Negative Differential Resistance in Transport through Organic Molecules on Silicon

Recent scanning tunneling microscopy studies of individual organic molecules on Si(001) reported negative differential resistance (NDR) above a critical applied field, observations explained by a resonant tunneling model proposed prior to the experiments. Here we use both density functional theory and a many-electron $GW$ self-energy approach to quantitatively assess the viability of this mechanism in hybrid junctions with organic molecules on Si. For cyclopentene on $p$-type Si(001), the frontier energy levels are calculated to be independent of applied electric fields, ruling out the proposed mechanism for NDR. Guidelines for achieving NDR are developed and illustrated with two related molecules, aminocyclopentene and pyrroline.

Figure 1

Schematic depiction of resonant tunneling mechanism for NDR. (a) zero bias, (b) molecular level at resonance with $E_F$ ($V\uparrow$, $I\uparrow$), (c) molecular level driven into Si band gap ($V\uparrow$, $I\downarrow$).

Figure 2

Atomic structure of 0.5 ML (a) cyclopentene (${\mathrm{C}}_5{\mathrm{H}}_8$) on clean Si(001), (b) $\mathrm{\text{amino}}\mathrm{\text{−}}{\mathrm{C}}_5{\mathrm{H}}_8$ on $\mathrm{H}$-terminated Si(001), and (c) pyrroline on $\mathrm{H}$-terminated Si(001).
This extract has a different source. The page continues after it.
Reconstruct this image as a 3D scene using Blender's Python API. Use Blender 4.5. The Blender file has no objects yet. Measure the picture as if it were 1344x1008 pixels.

Orange (medium dark gray), green (medium gray), light blue (light gray), and dark blue (dark gray) circles represent Si, $\mathrm{C}$, $\mathrm{H}$, and $\mathrm{N}$, respectively.

Figure 3

LDA PDOS on the molecule for 0.5 ML ${\mathrm{C}}_5{\mathrm{H}}_8$ on clean Si(001) (a), (d), $\mathrm{\text{amino}}\mathrm{\text{−}}{\mathrm{C}}_5{\mathrm{H}}_8$ on $\mathrm{H}$-terminated Si(001) (b), (e), and pyrroline on $\mathrm{H}$-terminated Si(001) (c), (f). The insets show the orbitals associated with the leading states in each system. Pink (medium gray) and purple (dark gray) indicate positive and negative isocontours taken at the same value across all systems.

Figure 4

DFT $E_m$ as a function of the effective electric field. (a) ‘$\mathrm{\text{dimer}}+\mathrm{\text{molecule}}$’ state in ${\mathrm{C}}_5{\mathrm{H}}_8/\mathrm{Si}$ (black circles), (b) lone pair state in $\mathrm{\text{amino}}\mathrm{\text{−}}{\mathrm{C}}_5{\mathrm{H}}_8/\mathrm{Si}$ (red triangles), and (c) lone pair derived level in pyrroline/Si (blue squares). Straight lines of best fit are plotted in each case.